Saturday, October 13, 2007

Long Day's Journey Into Night (October 2, 2007)

This is one of my very favourite plays. Period. It’s a very lyric story about emotional abuse only a family can inflict, while at the same time musing on how much of one’s situation is one’s own making, and/or undoing. I read it for the first time when I was in high school (not for a class, just for my own curiosity) but had never seen it staged. It is 4 hours long.

So, I was very excited when I saw that it would be performed at the Dublin Theatre Festival.
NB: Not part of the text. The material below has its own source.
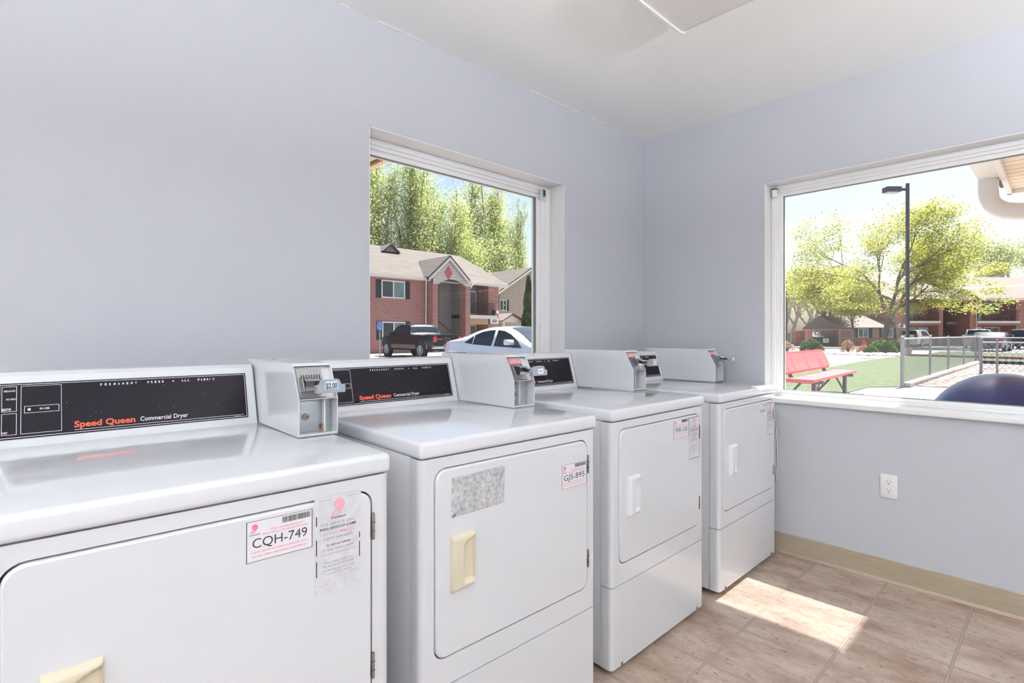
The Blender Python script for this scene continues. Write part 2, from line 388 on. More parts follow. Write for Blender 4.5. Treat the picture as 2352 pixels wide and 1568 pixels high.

We went to a preview show a day or two before it was officially starting, as the festival was just kicking off. 4 and a half hours (including 2 intermissions) later, even my gung-ho fandoration had flagged.

Eugene O’Neill’s language is amazing, and one of my favourite parts was always the use of literary figures and quotations from different eras to speak for the different characters – Shakespeare, Baudelaire, and Oscar Wilde for the father and his two sons, respectively. This held up well, even though the bulk of it comes 3+ hours in, when my attention was already flagging a bit.

The thing is, when you read the play, you can break up the abuse. You can get some ice cream, take a walk, come back to it a few days later if it’s been too intense. When it’s flung at you for 4 hours straight, you leave the theatre feeling emotionally drained and exhausted. The last 20 minutes of the play involve wanting to go to bed but avoiding it, and you want everyone on stage to just shut the fuck up and go to bed so you can too.

Eugene O’Neill had stipulated in his will that after his death, this play was to be destroyed and never published. I imagine he thought that such direct catharsis had no place in front of an audience. Obviously, it was not destroyed, but I can understand where he was coming from – not wanting people to see his lightly fictionalized dirty little family secrets.

The staging and production were very good. The two sharpest actors were ones I had never heard of, who were obviously predominantly stage actors. James Cromwell (the farmer in Babe) was the father and more or less the featured draw. He fumbled over his lines a little too often and seemed a bit more ill at ease on the stage than anybody else there. The cast itself was half Irish and half American, which modulated everyone’s accent into a neat hybrid and was an interesting choice.

Am I glad I saw it? Absolutely, but won’t be seeing it again for a long tim

1 comment:

laurn said...

i'm glad you got to see LDJ...but i can definitely see your point about the difference between being able to "break up the abuse" whilst reading it, versus having to endure it all at once. after writing an essay on LDJ, and having to read it at least 5 times, i think it'll be a long time before i can read it again, or have any desire to see it in production...but nonetheless, i am glad that overall it was worth seeing for you! keep the updates coming, it's great to see what you've been musing over...miss you!